Tuesday 9 October 2012

The Expat Blogger Knows Best. Always.



 Of course there are any number of intelligent, well-written, and informative expat blogs out there. This isn't about them.

I read quite a number of blogs by people who for one reason or other, live in a different country from the one they grew up in. Some people are happy to be where they now are, others less so. And blogging about your experiences is of course one way of coping, of working through good or bad experiences, or of letting off steam.

The more set in your ways you are, the harder you'll find abroad. The very name "expat" (expatriate) indicates this predicament. Somebody who is outside their homeland, their comfort zone. (One could draw analogies to Anglo-Saxon times where being an outcast (for whatever reason) and having to do without your homeland, your tribe and your kinship is seen as the hardest lot that can befell men.

But back to the coping strategy: The expat blogger tells his readers what s/he has to put up with on a day-to-day basis, what weird encounters, ignorant reactions, unacceptable behaviour s/he has to endure. That makes it easier to bear. The writer appeals- often by way of humour - to the reader to side with him, and thereby against  "the others", the aliens, the ones who don't know what's what. And of course it's up  to him to decide what is acceptable and what is not. Clearly, his own country comes out tops ,whereas the adopted home becomes a laughing stock.

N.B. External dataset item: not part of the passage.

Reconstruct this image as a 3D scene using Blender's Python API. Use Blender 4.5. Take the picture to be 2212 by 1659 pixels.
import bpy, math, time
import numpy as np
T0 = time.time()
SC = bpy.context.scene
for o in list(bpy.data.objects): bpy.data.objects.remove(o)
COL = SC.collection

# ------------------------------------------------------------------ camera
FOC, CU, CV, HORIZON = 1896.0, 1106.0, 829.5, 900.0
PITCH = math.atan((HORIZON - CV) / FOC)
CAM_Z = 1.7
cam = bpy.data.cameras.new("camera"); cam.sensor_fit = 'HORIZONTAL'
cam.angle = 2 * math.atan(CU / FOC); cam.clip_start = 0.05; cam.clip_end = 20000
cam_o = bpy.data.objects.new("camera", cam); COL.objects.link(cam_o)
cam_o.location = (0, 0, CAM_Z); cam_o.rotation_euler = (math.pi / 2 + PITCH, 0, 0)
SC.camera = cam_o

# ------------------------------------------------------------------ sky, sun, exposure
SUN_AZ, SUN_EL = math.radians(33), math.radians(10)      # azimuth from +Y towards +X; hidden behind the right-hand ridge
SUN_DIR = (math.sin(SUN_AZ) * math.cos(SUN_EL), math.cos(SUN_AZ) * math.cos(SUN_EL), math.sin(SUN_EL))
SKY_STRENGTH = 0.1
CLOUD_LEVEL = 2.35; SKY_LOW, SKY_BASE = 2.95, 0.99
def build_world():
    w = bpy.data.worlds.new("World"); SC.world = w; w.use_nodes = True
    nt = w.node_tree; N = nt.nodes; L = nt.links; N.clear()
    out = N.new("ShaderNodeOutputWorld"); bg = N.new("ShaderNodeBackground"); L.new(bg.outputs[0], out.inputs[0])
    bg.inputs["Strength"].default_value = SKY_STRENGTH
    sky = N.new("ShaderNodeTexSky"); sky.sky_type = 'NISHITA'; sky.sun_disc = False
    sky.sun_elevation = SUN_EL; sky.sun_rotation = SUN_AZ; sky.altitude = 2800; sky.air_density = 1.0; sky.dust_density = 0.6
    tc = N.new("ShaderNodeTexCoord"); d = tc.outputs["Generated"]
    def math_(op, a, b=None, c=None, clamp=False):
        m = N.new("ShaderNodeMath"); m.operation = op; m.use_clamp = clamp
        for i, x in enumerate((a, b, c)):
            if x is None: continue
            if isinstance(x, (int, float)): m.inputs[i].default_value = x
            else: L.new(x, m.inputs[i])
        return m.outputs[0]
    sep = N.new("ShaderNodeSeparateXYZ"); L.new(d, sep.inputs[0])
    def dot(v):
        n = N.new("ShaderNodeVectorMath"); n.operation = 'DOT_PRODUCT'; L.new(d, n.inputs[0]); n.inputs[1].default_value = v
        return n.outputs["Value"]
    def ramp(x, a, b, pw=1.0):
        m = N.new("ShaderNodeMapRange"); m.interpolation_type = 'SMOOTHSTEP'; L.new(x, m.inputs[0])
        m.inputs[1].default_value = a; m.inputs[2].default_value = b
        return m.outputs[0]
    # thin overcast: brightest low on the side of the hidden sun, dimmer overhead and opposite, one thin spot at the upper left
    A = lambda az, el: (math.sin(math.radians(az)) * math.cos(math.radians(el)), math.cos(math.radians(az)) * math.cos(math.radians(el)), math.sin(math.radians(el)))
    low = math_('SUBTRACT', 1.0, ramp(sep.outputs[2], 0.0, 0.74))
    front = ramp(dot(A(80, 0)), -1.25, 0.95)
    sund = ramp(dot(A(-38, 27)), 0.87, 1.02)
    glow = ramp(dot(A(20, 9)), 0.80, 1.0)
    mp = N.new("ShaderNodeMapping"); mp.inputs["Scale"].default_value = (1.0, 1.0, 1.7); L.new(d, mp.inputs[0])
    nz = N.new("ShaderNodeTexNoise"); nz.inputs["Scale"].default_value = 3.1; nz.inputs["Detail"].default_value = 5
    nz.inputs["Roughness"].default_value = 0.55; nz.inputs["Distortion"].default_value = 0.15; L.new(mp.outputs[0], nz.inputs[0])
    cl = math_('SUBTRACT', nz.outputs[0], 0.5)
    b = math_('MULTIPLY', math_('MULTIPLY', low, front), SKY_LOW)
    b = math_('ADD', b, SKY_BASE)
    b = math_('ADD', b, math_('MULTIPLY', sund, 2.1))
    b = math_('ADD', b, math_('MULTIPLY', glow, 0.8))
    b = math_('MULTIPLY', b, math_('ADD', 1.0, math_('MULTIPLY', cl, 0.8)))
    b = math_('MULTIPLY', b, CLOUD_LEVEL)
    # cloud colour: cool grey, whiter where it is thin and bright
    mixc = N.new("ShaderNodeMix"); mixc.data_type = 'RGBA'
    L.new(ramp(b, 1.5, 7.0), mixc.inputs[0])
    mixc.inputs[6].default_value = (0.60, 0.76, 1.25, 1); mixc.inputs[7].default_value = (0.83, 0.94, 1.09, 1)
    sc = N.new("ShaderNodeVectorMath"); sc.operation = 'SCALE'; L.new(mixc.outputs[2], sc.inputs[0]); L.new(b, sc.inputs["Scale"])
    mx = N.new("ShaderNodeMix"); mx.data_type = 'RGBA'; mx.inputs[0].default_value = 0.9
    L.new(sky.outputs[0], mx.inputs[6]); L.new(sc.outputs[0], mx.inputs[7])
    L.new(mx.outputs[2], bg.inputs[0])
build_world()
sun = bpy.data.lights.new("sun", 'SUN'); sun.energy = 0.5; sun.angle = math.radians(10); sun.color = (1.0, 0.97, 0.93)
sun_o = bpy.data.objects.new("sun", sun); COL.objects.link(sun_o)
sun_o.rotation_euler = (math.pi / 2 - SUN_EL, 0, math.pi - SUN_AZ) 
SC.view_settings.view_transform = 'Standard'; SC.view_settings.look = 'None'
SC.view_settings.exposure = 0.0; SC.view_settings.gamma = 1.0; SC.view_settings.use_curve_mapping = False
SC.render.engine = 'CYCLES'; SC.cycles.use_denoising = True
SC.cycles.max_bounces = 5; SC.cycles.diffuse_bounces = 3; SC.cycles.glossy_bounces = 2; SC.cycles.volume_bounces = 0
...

It's a formula, and not a very edifying one. The overall message is: "Why can't abroad be a lot more like home?? I mean really!!" I recently read an expat blog which was so unselfconsciously self-righteous, so full of the opinion that his homeland (Britain)was the only acceptable place in the world, and that its ways should be the guiding line for all others. Anywhere else could only be treated with the utmost contempt. He was writing about Switzerland: Not only does this unfortunate nation not know about queuing, they also have the most absurd way of eating raclette. And of course he, the Englishman, was the expert on that (Swiss) dish and could only laugh derisively about those ridiculous people he had the misfortune of living amongst.

Maybe this is an extreme example, but I genuinely believe that a bit more open-mindedness, and a bit less of telling others how they should live and how to conduct themselves would make the expat blogging scene a lot more interesting.

1 comment:

  1. Great blog. I have met many ex-pats over the last couple of decades, and believe that those happiest are the ones that realise that adaption to local circumstance is a pre-requisite to well-being. Letting go, if you like, of the compare-and-contrast mode, always thinking how it was "at home"....and yearning for the past essentially. Which is often such a glorified myth anyway. Going native may be neither possible nor desirable for expats, but accepting humbly that you're the odd one out and that the art of assimiliation is closely related to the art of happiness is to me at least a pragmatic and often beneficial approach.